### Directive
Pictures stay out of the copy. Repeat exactly the lines from the first entry below through the line that contains "rad = math.radians", and nothing beyond.

(Dataset entries)
—————

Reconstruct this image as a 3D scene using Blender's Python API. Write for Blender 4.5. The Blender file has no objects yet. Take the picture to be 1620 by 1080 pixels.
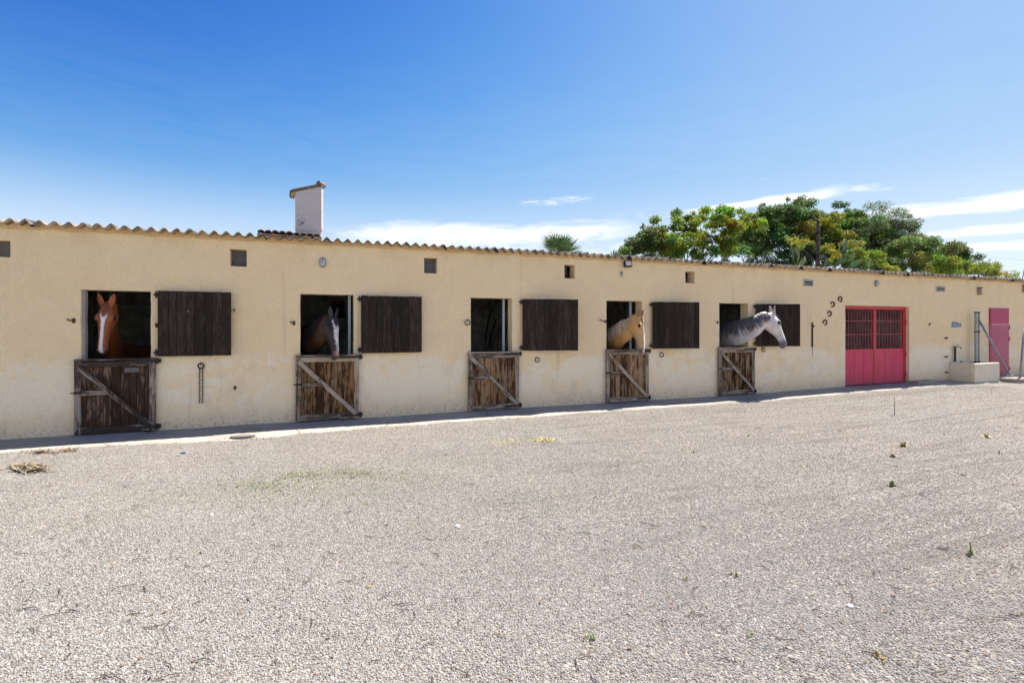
import bpy, bmesh, math, random
import numpy as np
from mathutils import Vector, Matrix, Euler, noise

SC = bpy.context.scene
COL = SC.collection
rad = math.radians

# ------------------------------------------------------------------ camera, sky, sun, exposure
CAM_H, CAM_D, FOC, YAW = 1.63, 9.25, 800.0, rad(20.93)
cam_data = bpy.data.cameras.new("camera")
cam = bpy.data.objects.new("camera", cam_data)
COL.objects.link(cam)
cam.location = (0, -CAM_D, CAM_H)
cam.rotation_euler = (rad(90), 0, -YAW)
cam_data.sensor_width = 36.0
cam_data.lens = 36.0 * FOC / 1620.0
cam_data.shift_y = -22.0 / 1620.0
cam_data.clip_start = 0.05
cam_data.clip_end = 2000.0
SC.camera = cam

FWD = Vector((math.sin(YAW), math.cos(YAW), 0))
RGT = Vector((math.cos(YAW), -math.sin(YAW), 0))


def at(px, py, Y):
    """world point seen at photo pixel (px, py) on the vertical plane y = Y (wall front is y = 0)"""
    d = FWD + RGT * ((px - 810) / FOC) + Vector((0, 0, 1)) * ((518 - py) / FOC)
    t = (Y + CAM_D) / d.y
    return cam.location + d * t


def on_ground(px, py, z=0.0):
    d = FWD + RGT * ((px - 810) / FOC) + Vector((0, 0, 1)) * ((518 - py) / FOC)
    return cam.location + d * ((z - CAM_H) / d.z)


SUN_DIR = Vector((0.55, 0.155, 1.0)).normalized()
SUN_EL = math.asin(SUN_DIR.z)
SUN_ROT = math.atan2(SUN_DIR.x, SUN_DIR.y)
sun_data = bpy.data.lights.new("sun", 'SUN')
sun_data.energy = 3.0
sun_data.angle = rad(0.53)
sun_data.color = (1.0, 0.935, 0.83)
sun = bpy.data.objects.new("sun", sun_data)
COL.objects.link(sun)
sun.rotation_euler = SUN_DIR.to_track_quat('Z', 'Y').to_euler()
sun.location = (10, 5, 30)


class NT:
    """tiny helper for node trees"""
    def __init__(self, tree):
        self.t = tree

    def n(self, kind, inputs=None, **props):
        nd = self.t.nodes.new(kind)
        for k, v in props.items():
            setattr(nd, k, v)
        for k, v in (inputs or {}).items():
            s = nd.inputs[k]
            if hasattr(v, 'is_output') or isinstance(v, bpy.types.NodeSocket):
                self.t.links.new(v, s)
            else:
                s.default_value = v
        return nd

    def math(self, op, a, b=None, c=None, clamp=False):
        ins = {0: a}
        if b is not None:
            ins[1] = b
        if c is not None:
            ins[2] = c
        nd = self.n('ShaderNodeMath', ins, operation=op)
        nd.use_clamp = clamp
        return nd.outputs[0]

    def smooth(self, v, lo, hi, tmin=0.0, tmax=1.0):
        nd = self.n('ShaderNodeMapRange', {0: v, 1: lo, 2: hi, 3: tmin, 4: tmax}, interpolation_type='SMOOTHSTEP')
        return nd.outputs[0]

    def lin(self, v, lo, hi, tmin=0.0, tmax=1.0):
        nd = self.n('ShaderNodeMapRange', {0: v, 1: lo, 2: hi, 3: tmin, 4: tmax})
        return nd.outputs[0]

    def mix(self, f, a, b, blend='MIX'):
        nd = self.t.nodes.new('ShaderNodeMix')
        nd.data_type = 'RGBA'
        nd.blend_type = blend
        for k, v in ((0, f), (6, a), (7, b)):
            s = nd.inputs[k]
            if isinstance(v, bpy.types.NodeSocket):
                self.t.links.new(v, s)
            else:
                if k and len(v) == 3:
                    v = (*v, 1)
                s.default_value = v
        return nd.outputs[2]

    def noise(self, vec, scale, detail=4.0, rough=0.55, dist=0.0):
        nd = self.n('ShaderNodeTexNoise', {'Scale': scale, 'Detail': detail, 'Roughness': rough, 'Distortion': dist})
        if vec is not None:
            self.t.links.new(vec, nd.inputs['Vector'])
        return nd.outputs[0]

    def mapping(self, vec, scale=(1, 1, 1), loc=(0, 0, 0), rot=(0, 0, 0)):
        return self.n('ShaderNodeMapping', {'Vector': vec, 'Scale': scale, 'Location': loc, 'Rotation': rot}).outputs[0]


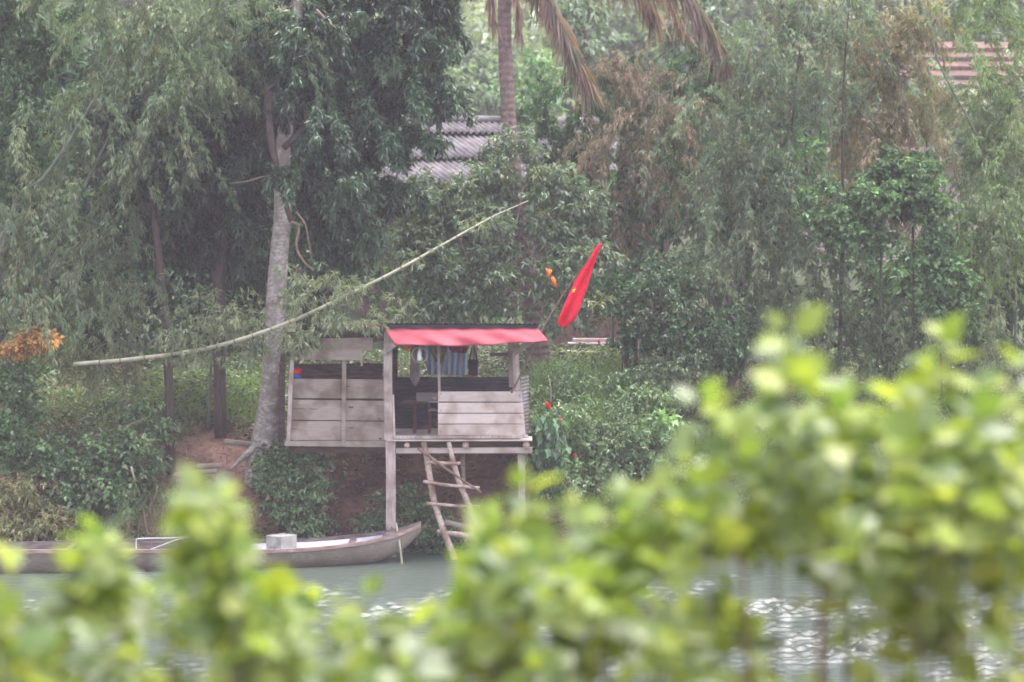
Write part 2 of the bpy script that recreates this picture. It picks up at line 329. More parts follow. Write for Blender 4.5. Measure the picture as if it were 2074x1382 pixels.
def crown(name, ells, mat, pal, parent=None, sub=.45, nsub=1.0, nsp=14, k=4, Lm=.16, Wm=.04, spread=.5, droop=.5, stem=.12, vary=.35, plume=0, flat=.5, out=.5, clip=None):
    """ells: (px, py, Y, rx_px, rz_px, ry_m, density) blobs of leafy twigs, each broken into many small clumps"""
    A = [[] for _ in range(5)]
    for (px, py, Y, rx, rz, ry, dens) in ells:
        c = np.array(W(px, py, Y)); s = Y/F; r = np.array([rx*s, ry, rz*s])
        vol = r[0]*r[1]*r[2]
        ns = max(3, int(DENS*nsub*dens*5.0*(r[0]*r[2]+r[0]*r[1]+r[1]*r[2])/(3*sub*sub)))
        q = nrm(rng.normal(size=(ns, 3)))*(rng.random(ns)**.42)[:, None]
        sc_ = c+q*r
        sb = sub*rng.uniform(.5, 1.3, ns)
        br = rng.uniform(1-vary, 1+vary, ns); hue = pick(pal, ns)
        idx = np.repeat(np.arange(ns), nsp)
        g = rng.normal(size=(len(idx), 3))*np.array([.55, .55, .55*flat])
        if plume:      # arching, drooping strands
            tt = rng.random(len(idx))[:, None]; hd = nrm(rng.normal(size=(ns, 3))*np.array([1, .7, .12])+np.array([0, -.25, 0])); ll = plume*rng.uniform(.6, 1.35, ns)[:, None]
            P0 = sc_[idx]+(hd*ll)[idx]*tt*.75+np.array([0, 0, -1.])*ll[idx]*tt**2*.75+g*.13*(1.25-tt)+np.array([0, 0, .35])*ll[idx]
            tg = nrm(hd[idx]*.75+np.array([0, 0, -1.5])*tt)
        else:
            P0 = sc_[idx]+g*sb[idx][:, None]
        D0 = nrm(nrm(g)*out+nrm(q*r)[idx]*.35+rng.normal(size=(len(idx), 3))*.35+np.array([0, 0, -droop*.5]))
        if plume: D0 = nrm(tg*.9+rng.normal(size=(len(idx), 3))*.45)
        if clip is not None:
            keep = clip(P0); P0 = P0[keep]; D0 = D0[keep]; idx = idx[keep]
        keep = P0[:, 2] > zt(P0[:, 0], P0[:, 1])+.05
        P0 = P0[keep]; D0 = D0[keep]; idx = idx[keep]
        r5 = sprigs(P0, D0, k, Lm, Wm, spread, droop, pal, br[idx], stem, hue[idx])
        for i in range(5): A[i].append(r5[i])
    P, D, L, Wd, C = [np.concatenate(a) for a in A]
    C = C*LIFT; g_ = C.mean(axis=1, keepdims=True); C = C*1.0+g_*np.array([-.04,.04,.06])
    return leaf_mesh(name, P, D, L, Wd, C, mat, parent)
def blades(name, P, L, Wd, lean, C, mat, parent=None, curl=.6):
    n = len(P); az = rng.uniform(0, 2*math.pi, n); H = np.stack([np.cos(az), np.sin(az), np.zeros(n)], 1)
    az2 = rng.uniform(0, 2*math.pi, n); S = np.stack([np.cos(az2), np.sin(az2)*.3, np.zeros(n)], 1)
    ln = (lean*rng.uniform(.4, 1.4, n))[:, None]; L = L[:, None]; Wd = Wd[:, None]; rows = []
    for tt, ww in ((0, .7), (.35, 1), (.7, .75), (1, .06)):
        c = P+H*L*ln*(tt**1.7)+np.array([0, 0, 1.])*L*(tt-curl*ln*tt**2.6)
        rows += [c-S*Wd*.5*ww, c+S*Wd*.5*ww]
    V = np.stack(rows, 1).reshape(-1, 3); b0 = np.arange(n)[:, None]*8
    Fc = np.concatenate([b0+np.array([[0,1,3,2]]), b0+np.array([[2,3,5,4]]), b0+np.array([[4,5,7,6]])], 1).reshape(-1, 4)
    return mesh_obj(name, V, Fc, mat, parent, False, np.repeat(C, 8, axis=0))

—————

### Written response
Reconstruct this image as a 3D scene using Blender's Python API. Write for Blender 4.5. The Blender file has no objects yet. Take the picture to be 1620 by 1080 pixels.
import bpy, bmesh, math, random
import numpy as np
from mathutils import Vector, Matrix, Euler, noise

SC = bpy.context.scene
COL = SC.collection
rad = math.radians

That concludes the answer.